The upshot is that his products at Druva promise virtually no downtime and infinite scale of storage while saving companies money.
That's why more than 4,000 global enterprises are storing more than 100 petabytes of data on the cloud using products that Ananthakrishnan oversees.
The company also says it's on track to hit a goal of $100 million in annual recurring revenue.
No. 2: Renaud Boutet: Creating a smaller price for big data
Name of winner: Renaud Boutet
Title: VP of Product Management
Company: Datadog
Tenure at company: 2 years
Fun fact: Boutet, who has multiple engineering/computer science degrees, told everyone in college he would never work in software or finance. But he launched his career at a software startup that created an aggregation engine for financial markets.
Why he won:
Boutet joined Datadog when it acquired the company he founded, Logmatic.io. He now leads a large team that built a new Log Management product for Datadog from scratch.
Log data is the information a computer records about its activities, and which holds the secrets as to how a company's apps are used or why they break. But in all of that huge amount of data, it's hard to pick out the important parts that are worth paying attention to.
His team created a log management product that turns logs into charts and graphs.
And it uses a uniquely affordable business model it calls “Logging Without Limits." Instead of keeping everything and asking customers to pay for huge amounts of computer storage, the product lets customers analyze unlimited amounts of data, view it live, and then decide what to keep and what to ditch.
The product has been a hit, gaining thousands of customers within a year after it launched, the company says.
No. 1: Tamar Bercovici: Master of the database that powers the company
Name of winner: Tamar Bercovici
Title: Senior Director of Engineering
Company: Box
Tenure at company: 8 years
Fun fact: Although she's known for mostly wearing gray, the signature color palette of her wardrobe, her guilty pleasure is Bravo's fashion reality show "Project Runway."

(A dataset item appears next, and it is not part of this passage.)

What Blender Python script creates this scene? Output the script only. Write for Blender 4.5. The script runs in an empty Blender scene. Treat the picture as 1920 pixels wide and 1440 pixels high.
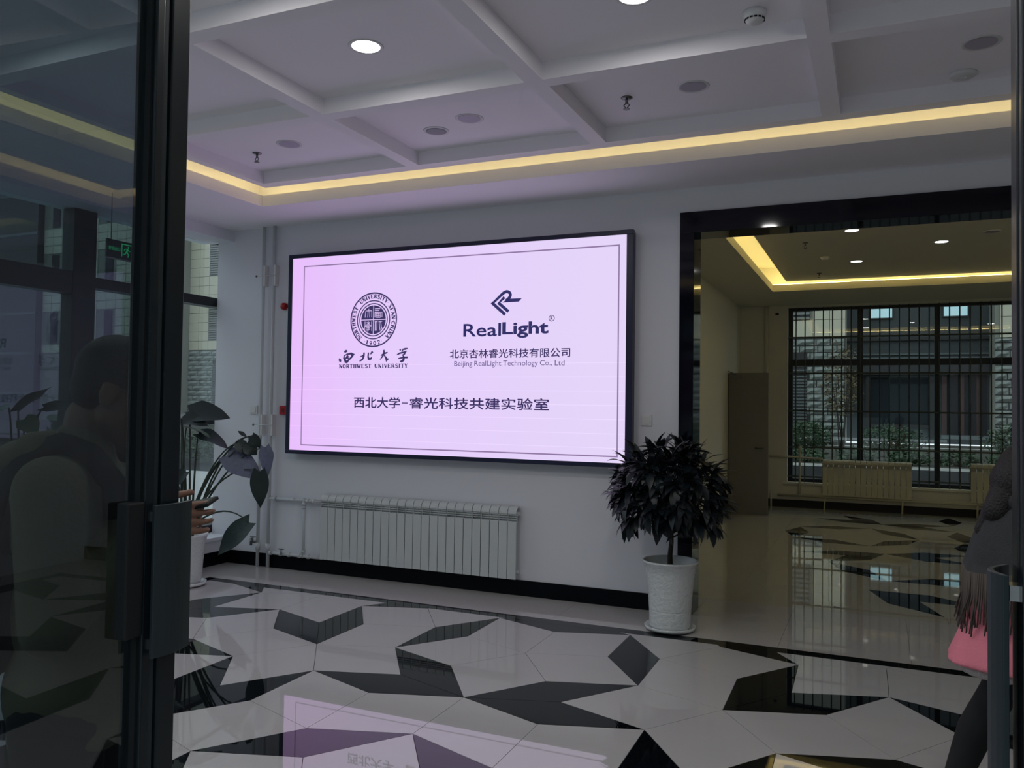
import bpy, bmesh, math, random
import numpy as np
from mathutils import Vector, Matrix, Euler, Quaternion
random.seed(7)
PI = math.pi
sc = bpy.context.scene
COL = sc.collection

# ------------------------------------------------------------------ camera
cam_d = bpy.data.cameras.new('camera')
cam_d.sensor_fit = 'HORIZONTAL'; cam_d.sensor_width = 36.0
cam_d.lens = 1555.5 / 1920 * 36.0
cam_d.clip_start = 0.02; cam_d.clip_end = 400
cam = bpy.data.objects.new('camera', cam_d); COL.objects.link(cam)
yaw, pit, rol = math.radians(23.85), math.radians(1.55), math.radians(0.77)
cy, sy = math.cos(yaw), math.sin(yaw)
fw = Vector((-sy * math.cos(pit), cy * math.cos(pit), math.sin(pit)))
rt = Vector((cy, sy, 0)); up = rt.cross(fw)
rt, up = rt * math.cos(rol) + up * math.sin(rol), -rt * math.sin(rol) + up * math.cos(rol)
R3 = Matrix((rt, up, -fw)).transposed()
cam.matrix_world = Matrix.Translation((0, 0, 1.57)) @ R3.to_4x4()
sc.camera = cam

# ------------------------------------------------------------------ world, exposure
SKY = 1.38
w = bpy.data.worlds.new('sky'); sc.world = w; w.use_nodes = True
nt = w.node_tree; bg = nt.nodes['Background']
bg.inputs[0].default_value = (0.80, 0.90, 1.0, 1); bg.inputs[1].default_value = SKY
sc.view_settings.view_transform = 'Standard'
sc.view_settings.look = 'None'
sc.view_settings.exposure = 0.0
sc.view_settings.gamma = 1.0
sc.view_settings.use_curve_mapping = False
sc.cycles.max_bounces = 10
sc.cycles.diffuse_bounces = 5
sc.cycles.glossy_bounces = 5
sc.cycles.transparent_max_bounces = 16
sc.cycles.sample_clamp_indirect = 4.0
sc.cycles.use_denoising = True
LAMP = 6.2      # watts of one lit downlight
COVE = .54      # strength of the warm strips in the coves
COVE2 = 1.3

# ------------------------------------------------------------------ materials
def lin(c):
    return tuple(((v / 255) / 12.92 if v / 255 <= 0.04045 else ((v / 255 + 0.055) / 1.055) ** 2.4) for v in c)
MAT = {}
def mat(name, rgb, rough=0.5, metal=0.0, emit=None, es=0.0, coat=0.0, noise=0.0, nscale=8.0, bump=0.0, bscale=60.0, spec=0.5, ior=1.5, coatrough=0.03):
    if name in MAT: return MAT[name]
    m = bpy.data.materials.new(name); m.use_nodes = True
    t = m.node_tree; b = t.nodes['Principled BSDF']
    c = lin(rgb)
    b.inputs['Base Color'].default_value = (*c, 1)
    b.inputs['Roughness'].default_value = rough
    b.inputs['Metallic'].default_value = metal
    b.inputs['Specular IOR Level'].default_value = spec
    b.inputs['IOR'].default_value = ior
    b.inputs['Coat Weight'].default_value = coat
    b.inputs['Coat Roughness'].default_value = coatrough
    if emit:
        b.inputs['Emission Color'].default_value = (*lin(emit), 1); b.inputs['Emission Strength'].default_value = es
    if noise or bump:
        tc = t.nodes.new('ShaderNodeTexCoord')
    if noise:
        n = t.nodes.new('ShaderNodeTexNoise'); n.inputs['Scale'].default_value = nscale; n.inputs['Detail'].default_value = 4
        t.links.new(tc.outputs['Object'], n.inputs['Vector'])
        mx = t.nodes.new('ShaderNodeMixRGB'); mx.blend_type = 'MIX'
        mx.inputs[1].default_value = (*[v * (1 - noise) for v in c], 1)
        mx.inputs[2].default_value = (*[min(1, v * (1 + noise)) for v in c], 1)
        t.links.new(n.outputs['Fac'], mx.inputs[0]); t.links.new(mx.outputs[0], b.inputs['Base Color'])
    if bump:
        n2 = t.nodes.new('ShaderNodeTexNoise'); n2.inputs['Scale'].default_value = bscale; n2.inputs['Detail'].default_value = 3
        t.links.new(tc.outputs['Object'], n2.inputs['Vector'])
        bp = t.nodes.new('ShaderNodeBump'); bp.inputs['Strength'].default_value = bump; bp.inputs['Distance'].default_value = 0.01
        t.links.new(n2.outputs['Fac'], bp.inputs['Height']); t.links.new(bp.outputs[0], b.inputs['Normal'])
    MAT[name] = m
    return m

def glass(name, tint, refl, fres=True, gcol=(1, 1, 1)):
    m = bpy.data.materials.new(name); m.use_nodes = True
    t = m.node_tree; t.nodes.clear()
    o = t.nodes.new('ShaderNodeOutputMaterial'); mx = t.nodes.new('ShaderNodeMixShader')
    tr = t.nodes.new('ShaderNodeBsdfTransparent'); tr.inputs[0].default_value = (*tint, 1)
    gl = t.nodes.new('ShaderNodeBsdfGlossy'); gl.inputs['Roughness'].default_value = 0.0; gl.inputs[0].default_value = (*gcol, 1)
    lw = t.nodes.new('ShaderNodeLayerWeight'); lw.inputs[0].default_value = .5
    pw = t.nodes.new('ShaderNodeMath'); pw.operation = 'POWER'; pw.inputs[1].default_value = 5.0
    ma = t.nodes.new('ShaderNodeMath'); ma.operation = 'MULTIPLY_ADD'; ma.inputs[1].default_value = 1.0 - refl; ma.inputs[2].default_value = refl
    ma.use_clamp = True
    t.links.new(lw.outputs['Facing'], pw.inputs[0]); t.links.new(pw.outputs[0], ma.inputs[0]); t.links.new(ma.outputs[0], mx.inputs[0])
    t.links.new(tr.outputs[0], mx.inputs[1]); t.links.new(gl.outputs[0], mx.inputs[2]); t.links.new(mx.outputs[0], o.inputs[0])
    MAT[name] = m
    return m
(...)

Why she won: Tamar led a project that grew cloud storage company Box's database from a single host architecture storing hundreds of millions of records to a highly distributed service storing hundreds of billions of records. Today it serves upwards of a million queries per second at peak times, with over 99% uptime.
This allowed Box to create its own Box File System, and is a key reason for the company's 70% gross margins and its growth to $600 million in annual revenue, the company says.
She's also become a role model for other female engineers speaking at tech conferences like @Scale, Grace Hopper, and Velocity.